The purchase, expected to close Feb. 1, will contribute about $500 million to HBC’s 2016 sales and about $40 million of adjusted earnings before interest, taxes, depreciation and amortization by 2017.

Reports that the two companies were in talks began circulating in mid-December. Gilt was launched in 2007 and had rapid growth through the Great Recession when it and similar flash-sale sites were able to snap up excess inventory and develop significant scale. Gilt expanded into women’s and men’s apparel and accessories and subsequently added travel, home furnishings and food. Kevin Ryan cofounded the firm and led it as ceo from 2010 to 2013, eventually passing the baton off to Michelle Peluso.

But as retailers gained better control over inventories — and began opening their own off-price stores — growth of the flash-sale model began to slow. The price HBC is paying for Gilt represents a major drop for the once high-flying firm. Last year, Gilt was believed to be working with Goldman, Sachs & Co. toward an initial public offering and at its peak had reached the elusive “unicorn” status, being valued at $1 billion. General Atlantic, the private equity company that has a stake in Tory Burch, has invested in the company during three rounds, mostly recently giving it $50 million in a February private placement. Other investors include Goldman Sach’s merchant banking division and Partners.

Other flash sites have been sold, but not at the high valuations that once seemed possible. Nordstrom paid $270 million for HauteLook in February 2011, while Groupon last year paid just over $43 million in cash to purchase fashion flash-sale site Ideeli.

The Gilt purchase represents the first acquisition HBC has made in the purely digital space. It has up until now been focused on brick-and-mortar purchases in order to leverage the real estate.

“We see tremendous potential to enhance our mobile and personalization strategies by leveraging Gilt’s advanced capabilities,” said Storch. He added that Gilt will help accelerate the growth of HBC’s digital business across all of its banners, which include the Hudson’s Bay, Saks Fifth Avenue, Lord & Taylor and Kaufhof department stores.
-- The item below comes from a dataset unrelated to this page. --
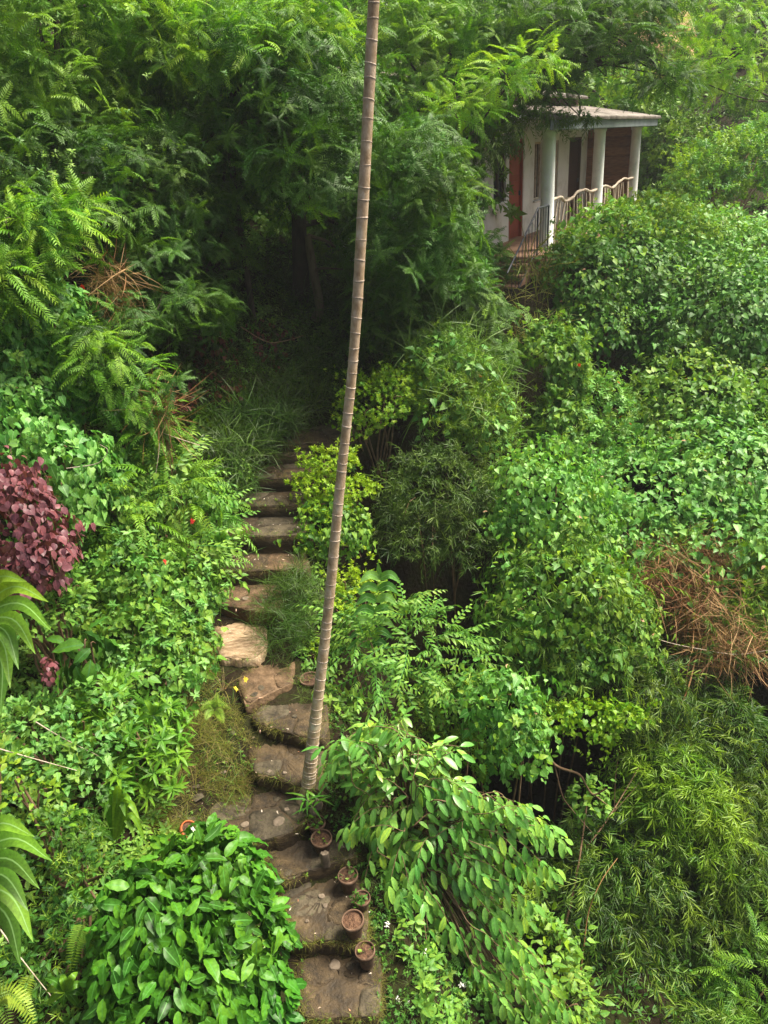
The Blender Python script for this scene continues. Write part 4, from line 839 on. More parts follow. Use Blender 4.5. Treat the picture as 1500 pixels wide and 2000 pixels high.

Said Michelle Peluso, ceo of Gilt, “HBC understands our proposition and is committed to positioning our business for further success. Our members will find having a brick-and-mortar presence valuable and a positive addition to the Gilt experience.”

HBC expects to fund the $250 million purchase price plus transaction costs using cash on hand.

Scotiabank is acting as exclusive financial adviser to HBC. Willkie Farr & Gallagher LLP acted as M&A legal counsel, and Stikeman Elliott LLP served as company legal counsel. Lazard is acting as exclusive financial adviser to Gilt and Wilmer Cutler Pickering Hale and Dorr is acting as its counsel.